As I understand with this, we will endup with two possible solutions over
time in upstream.

It's true that Qualcomm based Android devices already use HW-wrapped keys on
SoCs earlier than SM8650.  The problem is that the key generation, import, and
conversion were added to Android's KeyMint HAL, as a quick way to get the
feature out the door when it was needed (so to speak).  Unfortunately this
coupled this feature unnecessarily to the Android KeyMint and the corresponding
(closed source) userspace HAL provided by Qualcomm, which it's not actually
related to.  I'd guess that Qualcomm's closed source userspace HAL makes SMC
calls into Qualcomm's KeyMint TA, but I have no insight into those details.

The new SMC calls eliminate the dependency on the Android-specific KeyMint.
They're also being documented by Qualcomm.  So, as this patchset does, they can
be used by Linux in the implementation of new ioctls which provide a vendor
independent interface to HW-wrapped key generation, import, and conversion.

I think the new approach is the only one that is viable outside the Android
context.  As such, I don't think anyone has any plan to upstream support for

Just bit of history afaiu.

on Qcom SoCs there are 3 ways to talk to Trusted service/Trusted application.

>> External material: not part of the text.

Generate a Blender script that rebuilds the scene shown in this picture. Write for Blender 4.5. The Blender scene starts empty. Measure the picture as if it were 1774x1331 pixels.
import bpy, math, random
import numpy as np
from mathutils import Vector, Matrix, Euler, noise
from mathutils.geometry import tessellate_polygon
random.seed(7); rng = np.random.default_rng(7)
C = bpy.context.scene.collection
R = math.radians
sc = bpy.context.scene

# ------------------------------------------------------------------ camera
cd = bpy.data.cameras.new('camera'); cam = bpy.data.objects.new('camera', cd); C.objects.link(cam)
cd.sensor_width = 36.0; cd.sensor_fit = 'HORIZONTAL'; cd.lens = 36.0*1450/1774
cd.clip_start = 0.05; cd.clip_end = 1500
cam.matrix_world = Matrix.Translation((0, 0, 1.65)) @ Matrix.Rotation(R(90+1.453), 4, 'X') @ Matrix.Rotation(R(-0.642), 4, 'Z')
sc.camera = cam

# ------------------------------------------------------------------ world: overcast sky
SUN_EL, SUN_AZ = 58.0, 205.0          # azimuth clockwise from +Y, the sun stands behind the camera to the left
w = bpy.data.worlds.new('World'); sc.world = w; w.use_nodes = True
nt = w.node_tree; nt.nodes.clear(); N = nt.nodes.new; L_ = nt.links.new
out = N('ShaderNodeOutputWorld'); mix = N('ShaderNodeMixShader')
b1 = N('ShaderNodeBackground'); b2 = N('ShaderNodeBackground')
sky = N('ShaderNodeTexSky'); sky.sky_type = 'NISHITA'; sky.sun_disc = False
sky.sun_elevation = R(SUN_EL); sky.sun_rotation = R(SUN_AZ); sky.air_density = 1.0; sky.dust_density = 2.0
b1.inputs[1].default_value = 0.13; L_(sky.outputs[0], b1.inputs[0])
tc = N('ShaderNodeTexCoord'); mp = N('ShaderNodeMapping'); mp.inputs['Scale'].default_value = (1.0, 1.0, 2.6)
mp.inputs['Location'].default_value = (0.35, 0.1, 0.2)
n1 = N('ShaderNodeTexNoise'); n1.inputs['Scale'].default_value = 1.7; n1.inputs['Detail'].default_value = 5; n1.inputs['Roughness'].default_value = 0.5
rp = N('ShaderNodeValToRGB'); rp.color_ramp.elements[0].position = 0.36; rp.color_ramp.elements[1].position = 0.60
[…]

1> Adding SCM calls. This is not scalable solution, imagine we keep adding new scm calls and static services to the TZ as required and this is going to bloat up the tz image size. Not only that, new SoCs would need to maintain backward compatibility, which is not going to happen. AFAIU this is discouraged in general and Qcom at some point in time will move away from this..

2> using QSEECOM: This has some scalable issues, which is now replaced with smcinvoke.

3> smcinvoke: This is preferred way to talk to any QTEE service or application. The issue is that this is based on some downstream UAPI which is not upstream ready yet.

IMO, adding a solution that is just going to live for few years is questionable for upstream.

Fixing [3] seems to be much scalable solution along with it we will also get support for this feature in all the Qualcomm platforms.

Am interested to hear what Gaurav has to say on this.


--srini


HW-wrapped keys for older Qualcomm SoCs that lack the new interface.